Plus/minus analysis for analytics-friendly Penn basketball

Utilizing the box score and play-by-play from Penn’s matchups with Robert Morris and Central Connecticut State, this post uses unofficial plus-minus numbers for the Quakers in their first two games this season, both wins at home. Keep in mind that these numbers are a short sample size and do not yet include Penn’s win at Delaware State Tuesday.

Steve Donahue has made much of the fact that he is an analytics-friendly coach, emphasizing to his players that they seek high-percentage shots in the paint first and foremost before subsequently trying for three-pointers if they cannot get off layups. He has also said that he likes to go 10 deep in the first half, using as much of his bench as he can.

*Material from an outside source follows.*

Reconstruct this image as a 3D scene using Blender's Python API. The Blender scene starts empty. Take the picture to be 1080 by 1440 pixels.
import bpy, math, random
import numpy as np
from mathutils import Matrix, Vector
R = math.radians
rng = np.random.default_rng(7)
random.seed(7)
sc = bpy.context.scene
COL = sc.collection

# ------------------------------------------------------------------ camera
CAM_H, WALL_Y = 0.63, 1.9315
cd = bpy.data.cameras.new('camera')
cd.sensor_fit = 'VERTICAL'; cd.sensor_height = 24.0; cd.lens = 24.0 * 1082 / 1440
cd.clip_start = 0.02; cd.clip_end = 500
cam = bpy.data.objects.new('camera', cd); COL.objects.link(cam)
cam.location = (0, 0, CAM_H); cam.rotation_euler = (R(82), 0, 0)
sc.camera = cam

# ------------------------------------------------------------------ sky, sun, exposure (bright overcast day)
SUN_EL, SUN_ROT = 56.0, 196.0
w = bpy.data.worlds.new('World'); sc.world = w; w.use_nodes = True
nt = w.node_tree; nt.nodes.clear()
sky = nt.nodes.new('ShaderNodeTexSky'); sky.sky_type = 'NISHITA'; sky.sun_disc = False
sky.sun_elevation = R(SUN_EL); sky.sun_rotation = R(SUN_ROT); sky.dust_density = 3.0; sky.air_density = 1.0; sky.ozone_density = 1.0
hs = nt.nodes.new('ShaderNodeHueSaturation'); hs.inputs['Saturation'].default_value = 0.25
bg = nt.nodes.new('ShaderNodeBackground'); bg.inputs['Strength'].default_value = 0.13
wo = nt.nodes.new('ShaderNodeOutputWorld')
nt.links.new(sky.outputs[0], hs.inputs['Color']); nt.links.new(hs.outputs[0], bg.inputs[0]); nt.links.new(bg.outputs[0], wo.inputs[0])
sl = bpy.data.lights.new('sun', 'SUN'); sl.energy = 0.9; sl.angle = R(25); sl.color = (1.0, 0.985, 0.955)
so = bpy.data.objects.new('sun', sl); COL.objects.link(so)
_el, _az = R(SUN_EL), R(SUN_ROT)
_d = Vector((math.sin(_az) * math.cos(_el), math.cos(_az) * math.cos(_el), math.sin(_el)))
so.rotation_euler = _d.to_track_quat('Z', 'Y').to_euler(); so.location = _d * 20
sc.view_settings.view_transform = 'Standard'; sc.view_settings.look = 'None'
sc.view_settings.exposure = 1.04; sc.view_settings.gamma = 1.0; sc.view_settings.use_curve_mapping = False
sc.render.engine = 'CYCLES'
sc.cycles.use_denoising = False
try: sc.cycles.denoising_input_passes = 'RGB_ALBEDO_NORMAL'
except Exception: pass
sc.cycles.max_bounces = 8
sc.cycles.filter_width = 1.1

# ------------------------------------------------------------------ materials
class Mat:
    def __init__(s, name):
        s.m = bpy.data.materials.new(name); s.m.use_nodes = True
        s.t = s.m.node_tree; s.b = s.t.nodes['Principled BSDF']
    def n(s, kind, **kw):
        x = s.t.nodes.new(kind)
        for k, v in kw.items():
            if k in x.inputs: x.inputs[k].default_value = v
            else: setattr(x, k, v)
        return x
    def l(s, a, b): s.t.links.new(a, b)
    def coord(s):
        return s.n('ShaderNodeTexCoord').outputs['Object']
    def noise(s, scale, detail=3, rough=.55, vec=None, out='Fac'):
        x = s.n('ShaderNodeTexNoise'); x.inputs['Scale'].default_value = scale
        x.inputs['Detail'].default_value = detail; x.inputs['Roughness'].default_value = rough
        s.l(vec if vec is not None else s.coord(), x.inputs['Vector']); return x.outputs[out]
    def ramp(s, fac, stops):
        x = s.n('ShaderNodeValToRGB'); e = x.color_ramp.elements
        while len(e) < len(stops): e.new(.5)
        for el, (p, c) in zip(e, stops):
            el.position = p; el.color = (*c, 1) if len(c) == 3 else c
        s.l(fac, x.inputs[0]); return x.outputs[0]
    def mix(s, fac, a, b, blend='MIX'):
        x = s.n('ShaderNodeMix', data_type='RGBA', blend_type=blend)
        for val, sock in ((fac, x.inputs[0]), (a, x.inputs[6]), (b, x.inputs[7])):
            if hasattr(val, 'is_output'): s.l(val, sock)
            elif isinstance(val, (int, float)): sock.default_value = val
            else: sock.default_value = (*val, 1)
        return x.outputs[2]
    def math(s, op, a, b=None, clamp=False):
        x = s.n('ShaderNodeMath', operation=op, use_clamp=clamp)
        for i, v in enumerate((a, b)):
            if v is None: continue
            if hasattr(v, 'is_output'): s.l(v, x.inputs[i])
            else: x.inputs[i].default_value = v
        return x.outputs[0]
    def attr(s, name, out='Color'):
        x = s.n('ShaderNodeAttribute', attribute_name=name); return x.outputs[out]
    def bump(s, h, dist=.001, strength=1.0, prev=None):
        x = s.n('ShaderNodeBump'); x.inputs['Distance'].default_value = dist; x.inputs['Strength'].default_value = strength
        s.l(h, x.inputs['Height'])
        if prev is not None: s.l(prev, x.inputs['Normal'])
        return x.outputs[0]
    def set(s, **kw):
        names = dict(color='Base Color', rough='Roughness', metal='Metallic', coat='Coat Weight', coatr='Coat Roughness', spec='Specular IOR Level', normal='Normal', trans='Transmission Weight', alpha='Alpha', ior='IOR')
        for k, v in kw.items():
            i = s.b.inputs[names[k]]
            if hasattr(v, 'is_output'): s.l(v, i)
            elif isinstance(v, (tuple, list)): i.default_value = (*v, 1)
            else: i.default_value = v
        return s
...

That means a lot of lineups for a coach who relies on a lot of analytics, which merits some further analysis of our own. We already established that Penn’s worst lineup against Central Connecticut State was also its most used lineup, as the starting lineup of Jake Silpe-Antonio Woods-Matt Howard-Sam Jones-Darien Nelson-Henry posted a -11 rating in 11:49 together on the court. Donahue used 19 different lineup combinations with 14 different players in that game.

And in the first two games combined, that same starting lineup has notched a -17 rating in 22:28 of time together. The most successful lineup has been Woods-Howard-Jones-Nelson-Henry-Darnell Foreman, the second-most used lineup at 8:03, with a plus/minus of 19.

Swapping Silpe for Foreman has made such a huge plus/minus impact because Foreman still boasts the greatest plus/minus of any individual Quaker at 23, with Silpe with the worst (and only negative) plus/minus of -8.

For more plus/minus information, see the graphics below:

3 thoughts on “Plus/minus analysis for analytics-friendly Penn basketball”

  1. I may be incorrect, but I believe the large difference between Silpe and Foreman is because the latter is a superior defender which SD has noted. This should improve for the freshman as the season continues.

    The AQ

  2. Foreman is a good defender, but I also think a big part of the data thus far is thrown off by Sam Jones heating up. For example, in the 2nd half against CCSU, Silpe played the first 3.5 minutes and the lineup was minus-2. Foreman comes in, Jones hits three threes within the next four minutes and the lineup finishes +15 over that span.

    Silpe will improve, but I also think Sam Jones and just general variance makes the early numbers tough to gather much from.

  3. Silpe will, no doubt, improve. But this data suggests that, in Forman, we have one of those players who just makes his teammates better. That’s a great thing to have– a thing that can win games. To have a guy like that coming off the bench is a huge luxury. Let’s hope it holds up.